## begin

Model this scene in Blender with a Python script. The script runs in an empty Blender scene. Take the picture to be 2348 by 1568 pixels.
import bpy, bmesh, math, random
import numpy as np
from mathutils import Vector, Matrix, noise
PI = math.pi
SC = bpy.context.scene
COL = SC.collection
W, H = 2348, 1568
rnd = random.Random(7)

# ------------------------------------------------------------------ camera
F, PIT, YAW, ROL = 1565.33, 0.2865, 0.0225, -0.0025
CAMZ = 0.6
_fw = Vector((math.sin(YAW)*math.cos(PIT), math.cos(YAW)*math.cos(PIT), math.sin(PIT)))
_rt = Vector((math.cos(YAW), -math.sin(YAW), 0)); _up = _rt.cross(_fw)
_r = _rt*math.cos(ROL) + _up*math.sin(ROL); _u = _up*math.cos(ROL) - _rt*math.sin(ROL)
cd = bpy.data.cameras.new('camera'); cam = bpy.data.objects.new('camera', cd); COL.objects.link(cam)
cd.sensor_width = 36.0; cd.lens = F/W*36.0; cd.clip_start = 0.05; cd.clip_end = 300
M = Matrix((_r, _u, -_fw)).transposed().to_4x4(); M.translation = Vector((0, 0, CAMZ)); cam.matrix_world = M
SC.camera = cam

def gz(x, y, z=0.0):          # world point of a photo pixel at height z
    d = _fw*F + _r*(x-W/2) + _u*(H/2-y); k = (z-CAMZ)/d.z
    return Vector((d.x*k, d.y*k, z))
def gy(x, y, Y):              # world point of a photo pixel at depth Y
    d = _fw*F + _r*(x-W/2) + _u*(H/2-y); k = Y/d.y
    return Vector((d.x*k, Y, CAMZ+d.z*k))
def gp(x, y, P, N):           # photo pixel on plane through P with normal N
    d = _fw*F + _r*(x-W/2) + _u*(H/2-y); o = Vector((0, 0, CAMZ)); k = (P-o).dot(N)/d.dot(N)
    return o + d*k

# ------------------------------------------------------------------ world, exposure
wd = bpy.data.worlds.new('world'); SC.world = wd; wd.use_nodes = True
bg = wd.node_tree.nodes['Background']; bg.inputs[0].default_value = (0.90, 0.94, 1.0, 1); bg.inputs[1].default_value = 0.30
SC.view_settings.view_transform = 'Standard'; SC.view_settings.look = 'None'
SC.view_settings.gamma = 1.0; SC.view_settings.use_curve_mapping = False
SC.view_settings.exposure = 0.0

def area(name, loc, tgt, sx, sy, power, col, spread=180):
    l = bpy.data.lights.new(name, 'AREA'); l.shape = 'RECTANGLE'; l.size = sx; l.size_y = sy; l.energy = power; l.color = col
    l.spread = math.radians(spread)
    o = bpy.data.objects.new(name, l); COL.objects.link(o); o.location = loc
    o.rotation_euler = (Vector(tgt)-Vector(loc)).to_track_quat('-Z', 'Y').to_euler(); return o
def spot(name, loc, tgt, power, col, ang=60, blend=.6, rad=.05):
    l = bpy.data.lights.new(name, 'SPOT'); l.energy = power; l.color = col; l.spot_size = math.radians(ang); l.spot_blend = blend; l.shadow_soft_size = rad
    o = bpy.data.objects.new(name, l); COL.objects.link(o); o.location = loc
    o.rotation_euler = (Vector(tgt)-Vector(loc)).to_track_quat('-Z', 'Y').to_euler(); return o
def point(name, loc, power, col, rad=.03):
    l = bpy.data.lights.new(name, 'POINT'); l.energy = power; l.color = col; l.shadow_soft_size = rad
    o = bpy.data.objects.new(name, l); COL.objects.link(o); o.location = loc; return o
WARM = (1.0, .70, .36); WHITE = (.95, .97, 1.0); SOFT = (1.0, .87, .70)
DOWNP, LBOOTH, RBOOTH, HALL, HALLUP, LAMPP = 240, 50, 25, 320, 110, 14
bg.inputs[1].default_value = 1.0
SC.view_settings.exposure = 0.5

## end

**AIM:**
Retype all of the material, keeping each line exact.

**OUTPUT OF THE EXERCISE:**
Model this scene in Blender with a Python script. The script runs in an empty Blender scene. Take the picture to be 2348 by 1568 pixels.
import bpy, bmesh, math, random
import numpy as np
from mathutils import Vector, Matrix, noise
PI = math.pi
SC = bpy.context.scene
COL = SC.collection
W, H = 2348, 1568
rnd = random.Random(7)

# ------------------------------------------------------------------ camera
F, PIT, YAW, ROL = 1565.33, 0.2865, 0.0225, -0.0025
CAMZ = 0.6
_fw = Vector((math.sin(YAW)*math.cos(PIT), math.cos(YAW)*math.cos(PIT), math.sin(PIT)))
_rt = Vector((math.cos(YAW), -math.sin(YAW), 0)); _up = _rt.cross(_fw)
_r = _rt*math.cos(ROL) + _up*math.sin(ROL); _u = _up*math.cos(ROL) - _rt*math.sin(ROL)
cd = bpy.data.cameras.new('camera'); cam = bpy.data.objects.new('camera', cd); COL.objects.link(cam)
cd.sensor_width = 36.0; cd.lens = F/W*36.0; cd.clip_start = 0.05; cd.clip_end = 300
M = Matrix((_r, _u, -_fw)).transposed().to_4x4(); M.translation = Vector((0, 0, CAMZ)); cam.matrix_world = M
SC.camera = cam

def gz(x, y, z=0.0):          # world point of a photo pixel at height z
    d = _fw*F + _r*(x-W/2) + _u*(H/2-y); k = (z-CAMZ)/d.z
    return Vector((d.x*k, d.y*k, z))
def gy(x, y, Y):              # world point of a photo pixel at depth Y
    d = _fw*F + _r*(x-W/2) + _u*(H/2-y); k = Y/d.y
    return Vector((d.x*k, Y, CAMZ+d.z*k))
def gp(x, y, P, N):           # photo pixel on plane through P with normal N
    d = _fw*F + _r*(x-W/2) + _u*(H/2-y); o = Vector((0, 0, CAMZ)); k = (P-o).dot(N)/d.dot(N)
    return o + d*k

# ------------------------------------------------------------------ world, exposure
wd = bpy.data.worlds.new('world'); SC.world = wd; wd.use_nodes = True
bg = wd.node_tree.nodes['Background']; bg.inputs[0].default_value = (0.90, 0.94, 1.0, 1); bg.inputs[1].default_value = 0.30
SC.view_settings.view_transform = 'Standard'; SC.view_settings.look = 'None'
SC.view_settings.gamma = 1.0; SC.view_settings.use_curve_mapping = False
SC.view_settings.exposure = 0.0

def area(name, loc, tgt, sx, sy, power, col, spread=180):
    l = bpy.data.lights.new(name, 'AREA'); l.shape = 'RECTANGLE'; l.size = sx; l.size_y = sy; l.energy = power; l.color = col
    l.spread = math.radians(spread)
    o = bpy.data.objects.new(name, l); COL.objects.link(o); o.location = loc
    o.rotation_euler = (Vector(tgt)-Vector(loc)).to_track_quat('-Z', 'Y').to_euler(); return o
def spot(name, loc, tgt, power, col, ang=60, blend=.6, rad=.05):
    l = bpy.data.lights.new(name, 'SPOT'); l.energy = power; l.color = col; l.spot_size = math.radians(ang); l.spot_blend = blend; l.shadow_soft_size = rad
    o = bpy.data.objects.new(name, l); COL.objects.link(o); o.location = loc
    o.rotation_euler = (Vector(tgt)-Vector(loc)).to_track_quat('-Z', 'Y').to_euler(); return o
def point(name, loc, power, col, rad=.03):
    l = bpy.data.lights.new(name, 'POINT'); l.energy = power; l.color = col; l.shadow_soft_size = rad
    o = bpy.data.objects.new(name, l); COL.objects.link(o); o.location = loc; return o
WARM = (1.0, .70, .36); WHITE = (.95, .97, 1.0); SOFT = (1.0, .87, .70)
DOWNP, LBOOTH, RBOOTH, HALL, HALLUP, LAMPP = 240, 50, 25, 320, 110, 14
bg.inputs[1].default_value = 1.0
SC.view_settings.exposure = 0.5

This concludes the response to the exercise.